• GIVEN EXERCISE:
Output the full listing word for word.

• MATERIAL PROVIDED:

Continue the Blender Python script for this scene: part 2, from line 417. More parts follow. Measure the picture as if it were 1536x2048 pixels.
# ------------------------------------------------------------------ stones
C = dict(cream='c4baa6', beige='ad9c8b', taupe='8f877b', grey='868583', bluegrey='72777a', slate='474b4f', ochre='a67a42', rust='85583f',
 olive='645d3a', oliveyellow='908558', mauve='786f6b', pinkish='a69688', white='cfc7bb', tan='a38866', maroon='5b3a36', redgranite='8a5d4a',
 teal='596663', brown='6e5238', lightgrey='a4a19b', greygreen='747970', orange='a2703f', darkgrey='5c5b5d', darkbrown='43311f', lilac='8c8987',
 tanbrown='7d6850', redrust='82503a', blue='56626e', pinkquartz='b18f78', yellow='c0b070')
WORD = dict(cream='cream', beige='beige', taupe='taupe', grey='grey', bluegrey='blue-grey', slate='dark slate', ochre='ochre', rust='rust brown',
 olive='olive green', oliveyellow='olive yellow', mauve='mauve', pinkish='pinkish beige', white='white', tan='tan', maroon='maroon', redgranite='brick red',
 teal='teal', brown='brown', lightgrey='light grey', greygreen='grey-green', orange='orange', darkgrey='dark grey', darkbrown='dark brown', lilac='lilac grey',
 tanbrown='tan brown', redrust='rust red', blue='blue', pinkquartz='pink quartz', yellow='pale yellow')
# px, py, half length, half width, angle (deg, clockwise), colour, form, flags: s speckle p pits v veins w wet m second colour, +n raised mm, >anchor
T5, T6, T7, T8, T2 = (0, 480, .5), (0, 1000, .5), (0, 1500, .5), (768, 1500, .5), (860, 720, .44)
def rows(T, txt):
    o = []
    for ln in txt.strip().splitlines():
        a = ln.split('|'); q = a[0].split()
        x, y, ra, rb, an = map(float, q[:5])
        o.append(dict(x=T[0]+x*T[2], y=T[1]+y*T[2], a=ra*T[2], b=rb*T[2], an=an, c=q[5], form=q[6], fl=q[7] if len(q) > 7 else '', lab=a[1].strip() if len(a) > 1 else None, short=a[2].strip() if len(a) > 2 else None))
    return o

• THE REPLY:
Continue the Blender Python script for this scene: part 2, from line 417. More parts follow. Measure the picture as if it were 1536x2048 pixels.
# ------------------------------------------------------------------ stones
C = dict(cream='c4baa6', beige='ad9c8b', taupe='8f877b', grey='868583', bluegrey='72777a', slate='474b4f', ochre='a67a42', rust='85583f',
 olive='645d3a', oliveyellow='908558', mauve='786f6b', pinkish='a69688', white='cfc7bb', tan='a38866', maroon='5b3a36', redgranite='8a5d4a',
 teal='596663', brown='6e5238', lightgrey='a4a19b', greygreen='747970', orange='a2703f', darkgrey='5c5b5d', darkbrown='43311f', lilac='8c8987',
 tanbrown='7d6850', redrust='82503a', blue='56626e', pinkquartz='b18f78', yellow='c0b070')
WORD = dict(cream='cream', beige='beige', taupe='taupe', grey='grey', bluegrey='blue-grey', slate='dark slate', ochre='ochre', rust='rust brown',
 olive='olive green', oliveyellow='olive yellow', mauve='mauve', pinkish='pinkish beige', white='white', tan='tan', maroon='maroon', redgranite='brick red',
 teal='teal', brown='brown', lightgrey='light grey', greygreen='grey-green', orange='orange', darkgrey='dark grey', darkbrown='dark brown', lilac='lilac grey',
 tanbrown='tan brown', redrust='rust red', blue='blue', pinkquartz='pink quartz', yellow='pale yellow')
# px, py, half length, half width, angle (deg, clockwise), colour, form, flags: s speckle p pits v veins w wet m second colour, +n raised mm, >anchor
T5, T6, T7, T8, T2 = (0, 480, .5), (0, 1000, .5), (0, 1500, .5), (768, 1500, .5), (860, 720, .44)
def rows(T, txt):
    o = []
    for ln in txt.strip().splitlines():
        a = ln.split('|'); q = a[0].split()
        x, y, ra, rb, an = map(float, q[:5])
        o.append(dict(x=T[0]+x*T[2], y=T[1]+y*T[2], a=ra*T[2], b=rb*T[2], an=an, c=q[5], form=q[6], fl=q[7] if len(q) > 7 else '', lab=a[1].strip() if len(a) > 1 else None, short=a[2].strip() if len(a) > 2 else None))
    return o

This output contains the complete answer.